There's evidence that divisive cultural issues are losing force. Younger people of all classes and cultural groups are less religious, and more comfortable with gays and with a racially-mixed society. The dramatic rise in public support for gay marriage in just the last decade has shown that prejudice can be vanquished with amazing speed when it is confronted properly. As I've said before, the transformation of attitudes about gays is one of the most stunning cultural victories in US history, and it behooves us to study this success and work out how to apply its lessons to other struggles.
And Democrats too need to show that they are on the right side economically. In reality, they already are in many areas, at least in contrast with the Republicans -- Obamacare, raising the minimum wage, defending Social Security and unemployment benefits, etc. But it would be useful, for this election, to zero in on one of the current issues which Trump is exploiting to pull Republican voters away from their leaders. What I have in mind is
the TPP. Both of our Presidential candidates oppose it;
Hillary needs to do with the same force and fervor that Bernie is already showing. If the Republican establishment manages to squelch Trump and foist a conventional nominee like Rubio or Jeb on the party, the spectacle of that nominee spouting the same tired old rationalizations for free-trade agreements, while the Democrat vows to kill the TPP, could well peel off a lot of Trump supporters.
They realize the Republicans aren't in their corner. We have to show that we
are. We can't compromise on racism, gay rights, or separation of church and state, but on economics we can appeal to them just by doing the kinds of things we damn well should have been doing all along.
And if Trump is the nominee, as he likely will be? Well,
there are plenty of ways to attack him and he has a tremendous potential to self-destruct, but there is still value in the economic-populist appeal. The Democratic base, too, harbors many who are rightly exasperated at how cozy the Democratic establishment is with Wall Street. Much of Bernie's appeal comes from tapping into this. If Hillary is running against Trump and she remains too aloof from economic populism, there's a risk that Trump could peel off some number of Democratic voters. Only by showing that we are listening, and will act on what we hear, can we neutralize that danger.

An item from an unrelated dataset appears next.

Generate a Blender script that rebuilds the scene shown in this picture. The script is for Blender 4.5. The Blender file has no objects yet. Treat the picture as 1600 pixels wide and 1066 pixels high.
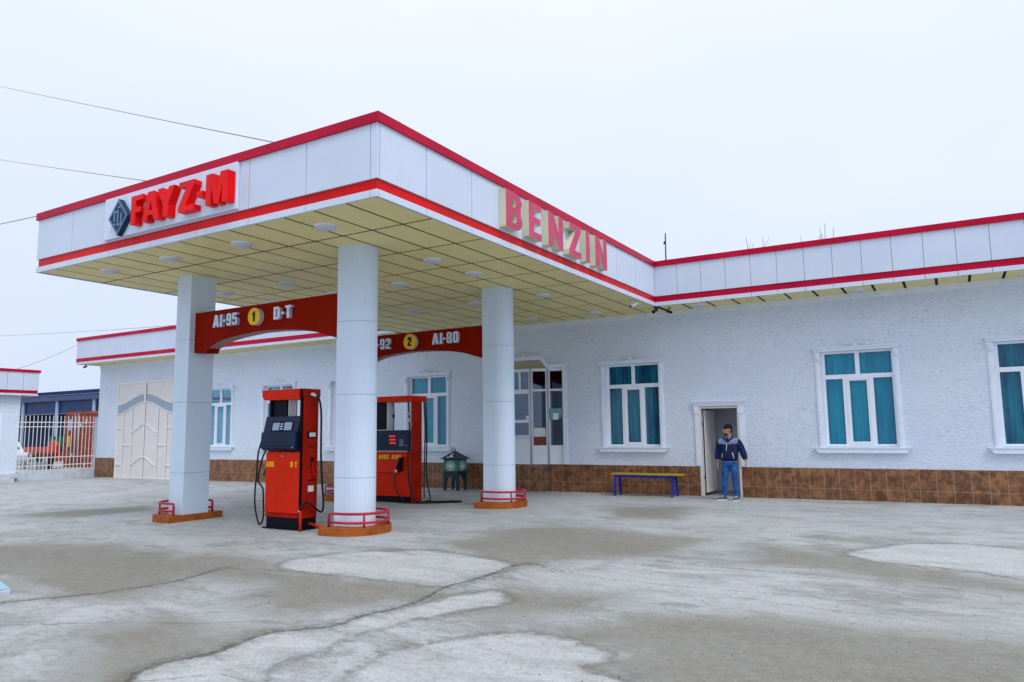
import bpy, bmesh, math, random
import numpy as np
from mathutils import Vector, Matrix
from mathutils.geometry import tessellate_polygon
random.seed(7)
R = math.radians
scene = bpy.context.scene
COL = scene.collection

# ------------------------------------------------------------------ camera, sky, sun, exposure
cam = bpy.data.cameras.new('camera'); camo = bpy.data.objects.new('camera', cam); COL.objects.link(camo)
rx = Vector((0.85841187, 0.51281043, -0.01243102)); up = Vector((0.07249945, -0.09729758, 0.99261121)); fw = Vector((-0.50781187, 0.85297048, 0.12069987))
m = Matrix(((rx.x, up.x, -fw.x, 0), (rx.y, up.y, -fw.y, 0), (rx.z, up.z, -fw.z, 1.642), (0, 0, 0, 1)))
camo.matrix_world = m
cam.lens = 25.84; cam.sensor_width = 36; cam.clip_start = .05; cam.clip_end = 3000
scene.camera = camo
world = bpy.data.worlds.new('World'); scene.world = world; world.use_nodes = True
nt = world.node_tree; nt.nodes.clear()
SUN_EL, SUN_AZ = 52, 118      # azimuth clockwise from +Y
sky = nt.nodes.new('ShaderNodeTexSky'); sky.sky_type = 'NISHITA'; sky.sun_disc = False
sky.sun_elevation = R(SUN_EL); sky.sun_rotation = R(SUN_AZ); sky.air_density = 1.2; sky.dust_density = 4; sky.ozone_density = 1.5
mul = nt.nodes.new('ShaderNodeVectorMath'); mul.operation = 'SCALE'; mul.inputs['Scale'].default_value = .10
nt.links.new(sky.outputs[0], mul.inputs[0])
tc = nt.nodes.new('ShaderNodeTexCoord')
mp = nt.nodes.new('ShaderNodeMapping'); mp.inputs['Scale'].default_value = (1, 1, 2.2)
nz = nt.nodes.new('ShaderNodeTexNoise'); nz.inputs['Scale'].default_value = 1.3; nz.inputs['Detail'].default_value = 4
rp = nt.nodes.new('ShaderNodeValToRGB'); rp.color_ramp.interpolation = 'B_SPLINE'
els = rp.color_ramp.elements
els[0].position = .0; els[0].color = (.58, .67, .88, 1); els[1].position = 1.0; els[1].color = (1.02, 1.04, 1.12, 1)
for ps, c_ in ((.12, (.62, .705, .91, 1)), (.34, (.71, .78, .95, 1)), (.54, (.80, .85, .97, 1))):
    q_ = els.new(ps); q_.color = c_
sx3 = nt.nodes.new('ShaderNodeSeparateXYZ'); nt.links.new(tc.outputs['Generated'], sx3.inputs[0])
m1 = nt.nodes.new('ShaderNodeMath'); m1.operation = 'MULTIPLY_ADD'; m1.inputs[1].default_value = .42; m1.inputs[2].default_value = -.21
nt.links.new(nz.outputs[0], m1.inputs[0])
m2 = nt.nodes.new('ShaderNodeMath'); m2.operation = 'ADD'; nt.links.new(sx3.outputs[2], m2.inputs[0]); nt.links.new(m1.outputs[0], m2.inputs[1])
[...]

At the same time, we need to remember that
elections are won in the center. The forces which both Trump and Bernie are appealing to are fervent, but they're in the minority; each man is supported by about a third of his party's base. Neither would be likely to win a general election against a more mainstream candidate of the other party. The moderate majority will reject anything that sounds revolutionary,
because it sounds revolutionary. The trick is to address the just grievances driving economic populism without sounding like you want to blow everything up and start over. The people who want the latter make a lot of noise, but they aren't as numerous as they think.
If we can exploit the divisions Trump has brought to the surface, and show enough discontented Republicans where their real economic interests lie, the reward could be the permanent crippling of conservatism in the US. It will be well worth it.